Criou-se uma mítica que as melhores escolas e de melhor desempenho estão no Nordeste, o que habilitaria o Ministro da Educação a manter o projeto herdado de Temer-Bolsonaro. Não é verdade, basta consultar o Google. As melhores escolas de ensino médio no Brasil são escolas federais – os colégios militares, os colégios de Aplicação, das universidades federais e os Cefets, além dos colégios de Aplicação das universidades estaduais – onde a infra-estrutura é muito melhor, os professores melhor pagos e a permanência do aluno na escola é bem maior. E tudo isso com o currículo pré-Temer.

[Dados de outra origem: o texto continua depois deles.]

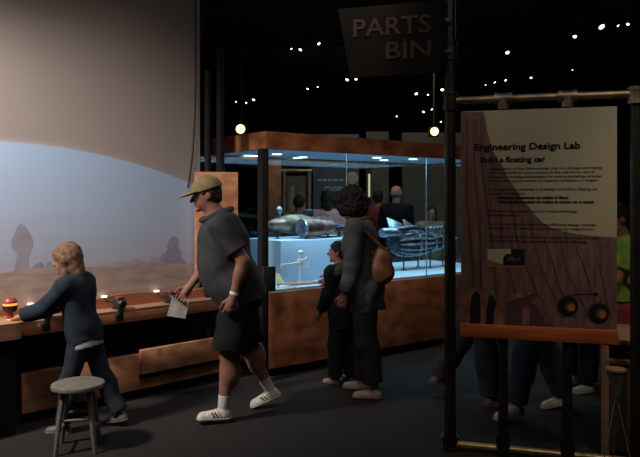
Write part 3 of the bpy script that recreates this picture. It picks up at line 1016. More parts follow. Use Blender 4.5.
MB().lathe([(0.0, 0), (0.05, 0.01), (0.055, 0.06), (0.05, 0.3), (0.03, 0.36), (0, 0.36)], R=RXA, o=(-0.16, 0.12, 0.44), seg=28).build('side_pod', M['steel'], rx)
for k in range(5):
    x = 0.60 + 0.075 * k
    pts = [(x + 0.045 * math.cos(a) * 0.8, 0.12 + 0.01 * k, 0.43 + 0.055 * math.sin(a)) for a in np.linspace(-0.6, PI + 0.6, 12)]
    MB().tube(pts, 0.012, 8).build('coil', M['steel'], rx)
MB().lathe([(0.0, 0), (0.06, 0.0), (0.066, 0.03), (0.066, 0.26), (0.05, 0.3), (0, 0.3)], R=RXA, o=(0.72, 0.2, 0.32), seg=28).build('tail_drum', M['dark_steel'], rx)
MB().box((0.66, 0.02, 0.31), (0.76, 0.07, 0.37), 0.008).build('tail_box', M['brass'], rx)
MB().tube([(0.9, 0.2, 0.33), (1.02, 0.1, 0.42), (1.06, 0.08, 0.34), (0.98, 0.1, 0.28)], 0.016, 10).build('tail_hose', M['steel'], rx)
for x, y in ((0.18, 0.10), (0.18, 0.3), (0.62, 0.10), (0.62, 0.3), (0.95, 0.2)):
    MB().tube([(x, y, 0.0), (x, y, 0.26)], 0.009, 8).lathe([(0, 0), (0.028, 0), (0.028, 0.006), (0, 0.006)], o=(x, y, 0)).build('leg', M['dark_steel'], rx)
MB().lathe([(0, 0), (0.028, 0), (0.028, 0.006), (0, 0.006)], o=(0.0, 0.2, 0)).tube([(0.0, 0.2, 0), (0.0, 0.18, 0.42)], 0.009, 8).build('leg', M['dark_steel'], rx)


def case_pt(px, t):                        # case-frame x on the line y=t for a pixel column
    k = (px - 320) / F
    o = cw(0, t)
    dd = CRot @ Vector((1, 0, 0))
    return (k * o.y - o.x) / (dd.x - k * dd.y)


# small things on the deck before the plinth
bx = case_pt(297, 0.22)
tray = MB().box((-0.20, -0.07, 0), (0.22, 0.07, 0.018), 0.004).build('specimen_board', M['tan_wood'], loc=cw(bx, 0.20, 0.79))
tray.rotation_euler = (0, 0, CA)
tag(tray, 'flat tan board lying on the white deck in front of the blue plinth', 'board')
fg = thing('jointed_figurine', 'spindly white jointed mechanical stand on the tan board in the case', 'figurine', cw(bx, 0.20, 0.808), CA)
MB().tube([(0.02, 0, 0.0), (0.02, 0, 0.17)], 0.0085, 8).lathe([(0, 0), (0.025, 0), (0.025, 0.008), (0, 0.008)], o=(0.02, 0, 0)).build('upright', M['white'], fg)
MB().box((-0.005, -0.02, 0.165), (0.055, 0.02, 0.225), 0.012).build('joint_block', M['white'], fg)
MB().tube([(0.02, 0, 0.22), (0.03, 0, 0.26), (0.015, 0, 0.285)], 0.01, 8).sphere((0.03, 0, 0.29), 0.026, (1.3, 0.8, 0.7)).build('top_joint', M['white'], fg)
MB().tube([(0.0, 0, 0.195), (-0.1, -0.01, 0.185), (-0.2, -0.01, 0.185), (-0.21, -0.01, 0.165)], 0.0085, 8).build('arm', M['white'], fg)
MB().tube([(0.05, 0, 0.2), (0.10, 0, 0.235), (0.14, 0, 0.20), (0.12, 0, 0.15), (0.08, 0, 0.13)], 0.0085, 8).build('arm', M['white'], fg)
cd = MB()
cd.prism([(-0.05, 0, 0), (0.07, 0, 0), (0.05, 0.07, 0.10), (-0.05, 0.07, 0.10)], (0, 0.004, 0))
cd.mi = 1
for k in range(4):
    za, zb_ = 0.025 + 0.018 * k, 0.031 + 0.018 * k
    cd.prism([(-0.038, 0.7 * za, za), (0.04, 0.7 * za, za), (0.04, 0.7 * zb_, zb_), (-0.038, 0.7 * zb_, zb_)], (0, -0.001, 0.0007))
o = cd.build('label_card', [M['cream'], mat('faded_print', (0.5, 0.42, 0.26), 0.8)], smooth=False, loc=cw(case_pt(279, 0.29), 0.29, 0.79))
o.rotation_euler = (0, 0, CA)
tag(o, 'cream caption card leaning at the left front of the case', 'card')
rp = [(0.05 * math.cos(a), 0.03 * math.sin(a), 0.012) for a in np.linspace(0, 2 * PI * 0.9, 20)]
o = MB().tube(rp + [(0.12, -0.03, 0.01)], 0.006, 8).build('steel_loop', M['chrome'], loc=cw(case_pt(283, 0.1), 0.10, 0.79))
tag(o, 'small shiny loop of metal lying before the cream card', 'loop')
o = MB().lathe([(0, 0), (0.026, 0), (0.034, 0.03), (0.034, 0.05), (0.026, 0.062), (0, 0.066)]).build('red_knob', M['red'], loc=cw(case_pt(328.5, 0.12), 0.12, 0.79))
tag(o, 'small bright red knob on the white deck near the dark haired toddler', 'knob')

# wooden panel on two pipes, left of the case
wp = thing('panel_stand', 'orange wood panel held between two black pipes behind the man', 'panel', (at(214, 6.05), 6.05, 0), 0.25)
MB().box((-0.17, -0.02, 0.9), (0.21, 0.02, zat(172, 6.05)), 0.006).build('wood_panel', M['burl'], wp)
MB().tube([(-0.05, 0.05, 0), (-0.05, 0.05, 2.75)], 0.03, 14).build('pole', M['black'], wp)
MB().tube([(0.06, 0.05, 0), (0.06, 0.05, 2.95)], 0.036, 14).build('pole', M['black'], wp)
for x in (-0.05, 0.06):
    MB().lathe([(0, 0), (0.055, 0), (0.055, 0.03), (0.035, 0.035), (0, 0.035)], o=(x, 0.05, 0)).build('floor_flange', M['pipe'], wp)
MB().box((-0.1, 0.015, 1.0), (0.12, 0.03, 1.06)).build('clip', M['pipe'], wp, False)

# ------------------------------------------------------------------ main sign stand
SA = math.atan2(-0.3, 1.056)
S0 = Vector((0.834, 4.40, 0))
SRot = Matrix.Rotation(SA, 3, 'Z')
sd = SRot @ Vector((1, 0, 0))


def sp(px, py, lift=0.0):                  # point on the sign's front plane (stand frame)
    k = (px - 320) / F
    o = S0 + SRot @ Vector((0, -0.03 - lift, 0))
    x = (k * o.y - o.x) / (sd.x - k * sd.y)
    Y = o.y + x * sd.y
    return Vector((x, -0.03 - lift, zat(py, Y)))


stand = thing('sign_stand', 'pipe framed information sign about building a floating car with canyon artwork', 'sign', S0, SA)
XR = 1.098


def coupling(mb, p, axis, r=0.045, l=0.09):
    p, axis = Vector(p), Vector(axis).normalized()
    for s in (-1, 1):
        mb.tube([p + axis * s * l / 2, p + axis * s * (l / 2 - 0.022)], r * 1.12, 14)
    mb.tube([p - axis * l / 2, p + axis * l / 2], r, 14)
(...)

A mudança foi autoritária, conduzida sem o debate com especialistas, com estudantes, com professores e com as famílias. Não deveria ser continuada, e muito menos privar os estudantes de uma formação humanista, emancipadora e capaz de fortalecer o sistema democrático no país, a partir de um conhecimento crítico – afinal, são estes os objetivos do Governo Lula? Mas, quem no futuro saberá que houve um homem, que saiu dos grupos mais subalternos da sociedade para mudar o Brasil? Sem a História os adolescentes não saberão, no futuro, quem foi Lula da Silva? Teremos apenas robôs, fazedores de brigadeiros e bolos em pote, que não saberão sequer, que é possível mudar o país.